Are we designing bubbles that design bubbles and thereon, imprisoning people into what they think they want and know, is design responsible for the lack of openness to listen, learn, discuss and relate to other news, tunes than our own?
Two years ago, in the last stretch of our Presidential campaign, I received a link to an app that would tell you the origin and size of your news sources, if it was blue or red. I know myself enough to know where I tend to look for news, and I am also aware that this is a great way for this app to, with my permission, gather info on my news sources and link with other details to create data profiles. Fair enough, but they were going to tell me something I knew but needed some sort of proof. I was shocked, one of my bubbles was really dominant, crazy big compared to the other, just really unbalanced for a guy who actually thought he was, maybe, not that skewed. So, I did something about it, or so I thought. I actually looked around for sources that were more connected to the other bubble, I signed on a bunch of them, I subscribed and liked sources I would otherwise never look for or even just accept as sources of news, information, knowledge. I started receiving all kinds of crap… Oh, pardon me, of news and information that I read and could not really believe, engage, trust, follow, stop laughing at. But I tried to hold on stoically and didn’t kill any of them, nevertheless in 3 months I looked again at my trusted sources, the ones I went to most often, the ones I followed and liked, and they were, again, the vast majority aligned with my dominant bubble
I am one of those guys that pays for Apple Music. Yes, I know, a guy who has in his basement his 80’s vinyl collection and his 90’s CD’s, and on iTunes everything else digital since then. But I want a curated service that gives me what I like listening to, on my smart gadgets, anywhere and any time, in a nicely and aesthetically organized fashion, I want a musical twin that knows my preferences, my mood, my whims. And I got it, sort of. It does know what I typically choose, on a daily basis, and it manages between jazz, French pop, 90’s rock and minimal, it shows effortlesly on the same page Miles Davis, Daft Punk, Foo Fighters and Michael Nyman. It does have a New Music Mix, and a ’since you listened to…’, and New Releases.
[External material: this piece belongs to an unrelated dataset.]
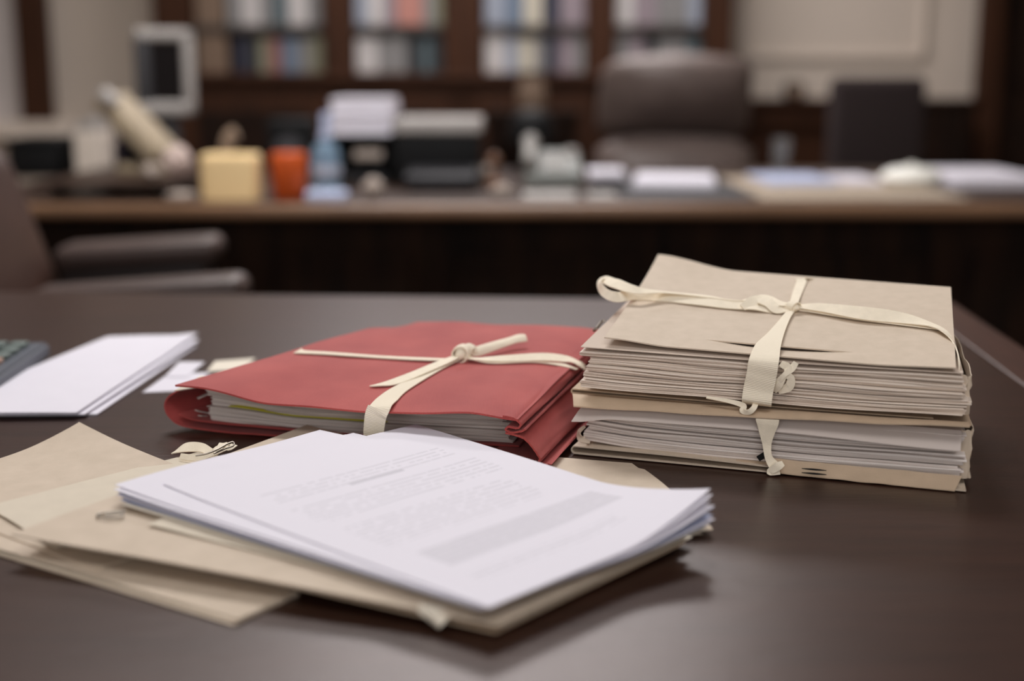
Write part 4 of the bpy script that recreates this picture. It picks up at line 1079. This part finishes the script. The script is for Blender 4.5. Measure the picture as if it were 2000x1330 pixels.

But I look at my music offering and it’s all in the same bubble, I don’t even know how to describe it, kinda mixed up sort of eclectic trans generational hipster or whatever you want to call it, but it’s all sort of the same. And it’s not entirely their fault, I go to the Browse section and do see a large number of artists I never heard of, the playlists are just fancy graphics grouping things that are repeated playlist after playlist, the hot tracks seem too pop and mainstream, the New Releases are all over the place and I tend to look for the artists I know
I did this. In both cases I used tools at my disposal to customize, personalize, sanitize and limit my sources, my news, my music, my knowledge, my learning. Above all, I have designed a bubble that in many ways keeps designing all the other bubbles captured within, and I did something which I know is bad for me, I have stopped exercising my curiosity, my ‘discomfort muscles’ and created this nice and cozy place where I know more or less what to find, where the unknown is prescribed, the new is recycled and the different is just the B side of the same album. Are we, as designers, giving people much needed choices that are not their own, inspiring their curiosity, channeling them to experiment, taking them on journeys, poking them, even confusing them with a purpose. This is not what anyone would say or define as a desired state, to land on their favorite page one day and see everything the opposite of what he/she customized, to have a button with ‘try me’ that would take them to a genre they detest, to have the list of ‘what your neighbor is reading’ just to reinforce you don’t know them (or perhaps you do…), to have a ‘all the guys your age are listening to the same, I thought you said you were unique!’ banner, even a paid service of ‘ we will make you uncomfortable, take you on a journey of discovery like never before, don’t worry, you’ll enjoy it…’. Are we designing bubbles that design bubbles and thereon, imprisoning people into what they think they want and know, is design responsible for the lack of openness to listen, learn, discuss and relate to other news, tunes than our own?